Несколько тысяч солдат было на площади и на прилегавших к ней улицах, но они лежали замерзшие перед винными магазинами, которые сами разгромили. Они нашли смерть там, где искали жизнь! Это было единственное подкрепление, которое ему оставил Мюрат. Ней видел себя одиноким в России с 700 иностранными рекрутами…
14-го, рано утром, началась атака русских. В то время как одна колонна появилась внезапно на дороге из Вильны, другая русская колонна перешла ниже города по льду реки, вступила на прусские земли и, гордясь тем, что она первая перешла через границу, направилась к ковенскому мосту, чтобы запереть этот выход и отрезать Нею всякое отступление.
Послышались первые выстрелы у виленских ворот. Ней бросился туда; он хотел удалить пушки Платова выстрелами из своих орудий, но нашел свои пушки забитыми. Артиллеристы бежали…

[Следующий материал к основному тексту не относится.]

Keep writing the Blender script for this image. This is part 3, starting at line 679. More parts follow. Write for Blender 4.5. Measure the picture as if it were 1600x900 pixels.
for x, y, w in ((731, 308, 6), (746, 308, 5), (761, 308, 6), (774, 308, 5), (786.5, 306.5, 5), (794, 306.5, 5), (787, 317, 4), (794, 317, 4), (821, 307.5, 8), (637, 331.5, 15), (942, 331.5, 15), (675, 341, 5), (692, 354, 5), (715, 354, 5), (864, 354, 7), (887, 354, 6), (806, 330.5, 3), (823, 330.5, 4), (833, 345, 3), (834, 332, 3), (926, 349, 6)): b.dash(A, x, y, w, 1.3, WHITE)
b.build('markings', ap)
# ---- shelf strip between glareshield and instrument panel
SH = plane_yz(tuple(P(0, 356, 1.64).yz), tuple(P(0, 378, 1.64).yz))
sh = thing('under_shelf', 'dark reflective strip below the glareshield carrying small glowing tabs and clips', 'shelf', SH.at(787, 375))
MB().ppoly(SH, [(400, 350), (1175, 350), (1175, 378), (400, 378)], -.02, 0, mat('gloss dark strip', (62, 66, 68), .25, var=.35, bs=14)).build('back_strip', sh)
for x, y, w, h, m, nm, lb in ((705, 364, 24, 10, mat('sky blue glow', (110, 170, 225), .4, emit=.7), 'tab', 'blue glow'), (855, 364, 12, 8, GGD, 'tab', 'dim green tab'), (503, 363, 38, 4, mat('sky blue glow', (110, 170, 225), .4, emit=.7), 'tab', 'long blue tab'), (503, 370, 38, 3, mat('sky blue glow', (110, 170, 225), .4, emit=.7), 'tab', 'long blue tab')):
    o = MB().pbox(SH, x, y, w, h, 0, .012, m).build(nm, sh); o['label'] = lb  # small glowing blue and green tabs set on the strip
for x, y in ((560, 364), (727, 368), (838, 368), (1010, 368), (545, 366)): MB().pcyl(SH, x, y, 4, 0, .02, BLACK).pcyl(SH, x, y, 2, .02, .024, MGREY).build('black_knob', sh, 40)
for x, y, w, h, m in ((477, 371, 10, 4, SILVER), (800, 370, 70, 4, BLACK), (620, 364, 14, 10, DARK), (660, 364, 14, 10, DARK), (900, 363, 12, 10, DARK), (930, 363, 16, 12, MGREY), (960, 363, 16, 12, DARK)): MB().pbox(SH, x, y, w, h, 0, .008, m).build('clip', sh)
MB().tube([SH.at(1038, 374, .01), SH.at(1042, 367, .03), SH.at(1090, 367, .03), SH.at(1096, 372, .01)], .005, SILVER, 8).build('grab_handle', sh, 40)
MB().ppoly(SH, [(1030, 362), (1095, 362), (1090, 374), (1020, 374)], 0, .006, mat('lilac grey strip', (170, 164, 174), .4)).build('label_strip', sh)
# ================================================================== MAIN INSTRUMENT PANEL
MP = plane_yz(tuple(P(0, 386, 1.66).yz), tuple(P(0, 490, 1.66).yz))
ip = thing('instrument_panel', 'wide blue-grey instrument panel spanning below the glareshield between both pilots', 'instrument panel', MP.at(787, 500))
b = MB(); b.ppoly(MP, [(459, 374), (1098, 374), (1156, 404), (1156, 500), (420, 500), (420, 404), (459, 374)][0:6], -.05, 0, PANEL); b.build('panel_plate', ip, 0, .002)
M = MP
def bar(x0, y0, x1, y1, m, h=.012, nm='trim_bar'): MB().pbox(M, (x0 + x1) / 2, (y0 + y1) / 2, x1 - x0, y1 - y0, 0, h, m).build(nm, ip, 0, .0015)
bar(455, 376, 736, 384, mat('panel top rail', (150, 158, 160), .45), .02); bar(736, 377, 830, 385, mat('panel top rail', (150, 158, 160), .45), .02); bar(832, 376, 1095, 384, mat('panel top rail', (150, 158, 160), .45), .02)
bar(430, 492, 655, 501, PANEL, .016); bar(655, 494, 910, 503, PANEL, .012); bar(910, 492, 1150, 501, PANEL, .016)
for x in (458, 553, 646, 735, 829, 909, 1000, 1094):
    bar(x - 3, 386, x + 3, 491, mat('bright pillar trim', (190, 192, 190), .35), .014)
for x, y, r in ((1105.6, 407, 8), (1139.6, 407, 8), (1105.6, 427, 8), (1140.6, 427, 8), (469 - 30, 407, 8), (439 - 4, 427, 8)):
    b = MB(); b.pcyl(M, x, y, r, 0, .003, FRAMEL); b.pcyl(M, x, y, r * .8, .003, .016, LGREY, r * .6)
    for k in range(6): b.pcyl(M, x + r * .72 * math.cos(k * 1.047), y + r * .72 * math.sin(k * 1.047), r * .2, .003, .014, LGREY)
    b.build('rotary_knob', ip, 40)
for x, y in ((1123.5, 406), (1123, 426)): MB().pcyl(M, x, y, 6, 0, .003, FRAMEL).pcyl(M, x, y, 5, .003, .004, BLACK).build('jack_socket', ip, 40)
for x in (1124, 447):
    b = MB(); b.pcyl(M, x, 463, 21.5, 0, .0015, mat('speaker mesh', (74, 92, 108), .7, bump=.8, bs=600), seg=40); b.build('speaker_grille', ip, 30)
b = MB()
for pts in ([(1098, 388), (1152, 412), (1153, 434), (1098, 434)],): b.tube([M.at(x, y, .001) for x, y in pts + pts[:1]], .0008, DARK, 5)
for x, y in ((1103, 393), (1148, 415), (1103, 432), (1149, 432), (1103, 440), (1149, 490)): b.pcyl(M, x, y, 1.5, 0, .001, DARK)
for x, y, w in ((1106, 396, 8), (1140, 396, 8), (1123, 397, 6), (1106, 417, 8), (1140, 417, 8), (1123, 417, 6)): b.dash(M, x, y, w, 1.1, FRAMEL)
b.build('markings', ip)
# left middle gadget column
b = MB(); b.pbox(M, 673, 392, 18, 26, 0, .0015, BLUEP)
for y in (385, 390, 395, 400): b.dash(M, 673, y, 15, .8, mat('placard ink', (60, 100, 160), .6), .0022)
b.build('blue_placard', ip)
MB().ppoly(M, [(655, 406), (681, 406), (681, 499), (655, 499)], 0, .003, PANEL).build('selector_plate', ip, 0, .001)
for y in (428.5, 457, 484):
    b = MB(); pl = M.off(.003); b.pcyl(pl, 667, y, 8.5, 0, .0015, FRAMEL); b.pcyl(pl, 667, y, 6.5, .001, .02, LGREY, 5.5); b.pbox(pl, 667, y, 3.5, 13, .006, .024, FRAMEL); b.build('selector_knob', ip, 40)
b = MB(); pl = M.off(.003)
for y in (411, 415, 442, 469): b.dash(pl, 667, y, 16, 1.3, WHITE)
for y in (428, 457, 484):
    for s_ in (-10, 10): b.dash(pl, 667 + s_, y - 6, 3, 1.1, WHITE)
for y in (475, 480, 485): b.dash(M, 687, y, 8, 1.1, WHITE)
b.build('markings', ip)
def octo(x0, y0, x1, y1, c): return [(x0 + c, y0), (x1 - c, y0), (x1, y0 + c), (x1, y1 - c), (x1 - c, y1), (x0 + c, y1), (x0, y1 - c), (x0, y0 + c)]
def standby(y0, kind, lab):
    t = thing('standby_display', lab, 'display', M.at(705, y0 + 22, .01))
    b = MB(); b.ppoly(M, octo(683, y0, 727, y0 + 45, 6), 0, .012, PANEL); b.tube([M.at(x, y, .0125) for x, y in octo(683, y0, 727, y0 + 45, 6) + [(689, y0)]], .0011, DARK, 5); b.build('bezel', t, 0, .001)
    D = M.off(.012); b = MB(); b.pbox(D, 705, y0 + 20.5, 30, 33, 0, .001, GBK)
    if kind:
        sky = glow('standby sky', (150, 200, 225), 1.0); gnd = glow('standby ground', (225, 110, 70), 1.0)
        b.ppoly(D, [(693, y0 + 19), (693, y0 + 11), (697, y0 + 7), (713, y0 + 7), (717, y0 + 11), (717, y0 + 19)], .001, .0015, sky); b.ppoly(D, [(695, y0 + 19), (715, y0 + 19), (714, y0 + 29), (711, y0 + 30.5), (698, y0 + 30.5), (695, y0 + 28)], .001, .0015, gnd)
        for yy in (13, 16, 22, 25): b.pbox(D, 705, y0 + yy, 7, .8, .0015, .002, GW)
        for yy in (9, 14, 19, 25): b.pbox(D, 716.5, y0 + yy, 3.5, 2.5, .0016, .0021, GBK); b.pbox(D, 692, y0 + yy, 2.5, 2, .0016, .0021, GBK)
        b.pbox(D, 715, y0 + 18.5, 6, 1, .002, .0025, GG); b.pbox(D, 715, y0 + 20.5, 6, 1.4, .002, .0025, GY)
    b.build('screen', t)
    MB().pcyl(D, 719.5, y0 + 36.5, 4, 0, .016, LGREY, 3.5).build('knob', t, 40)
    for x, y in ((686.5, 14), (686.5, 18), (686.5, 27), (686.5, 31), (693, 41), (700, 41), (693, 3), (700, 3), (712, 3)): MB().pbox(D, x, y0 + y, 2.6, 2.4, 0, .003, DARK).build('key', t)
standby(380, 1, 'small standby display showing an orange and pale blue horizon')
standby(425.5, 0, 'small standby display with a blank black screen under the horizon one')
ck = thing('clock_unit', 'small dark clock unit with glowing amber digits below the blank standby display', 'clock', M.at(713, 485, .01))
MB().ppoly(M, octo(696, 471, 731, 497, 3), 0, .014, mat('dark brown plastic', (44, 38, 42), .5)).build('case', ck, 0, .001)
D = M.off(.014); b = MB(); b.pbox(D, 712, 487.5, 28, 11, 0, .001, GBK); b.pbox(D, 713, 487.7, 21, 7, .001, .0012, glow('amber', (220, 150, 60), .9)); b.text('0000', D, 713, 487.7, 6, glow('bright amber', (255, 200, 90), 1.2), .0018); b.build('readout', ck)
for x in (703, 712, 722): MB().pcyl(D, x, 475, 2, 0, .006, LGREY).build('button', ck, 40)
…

Покинутый всеми Ней не лишился самообладания и не оставил своего поста. После бесплодных попыток остановить этих беглецов он подобрал их заряженные ружья, обратился к солдатам и сам-пят стал лицом к лицу с тысячами русских. Его отвага беглецов остановила; она заставила покраснеть нескольких артиллеристов, которые последовали примеру своего маршала; она дала время адъютантам Геймесу и Жерару собрать 30 солдат и привезти два-три легких орудия, а генералам Ледрю и Маршану собрать единственный батальон, который у них оставался.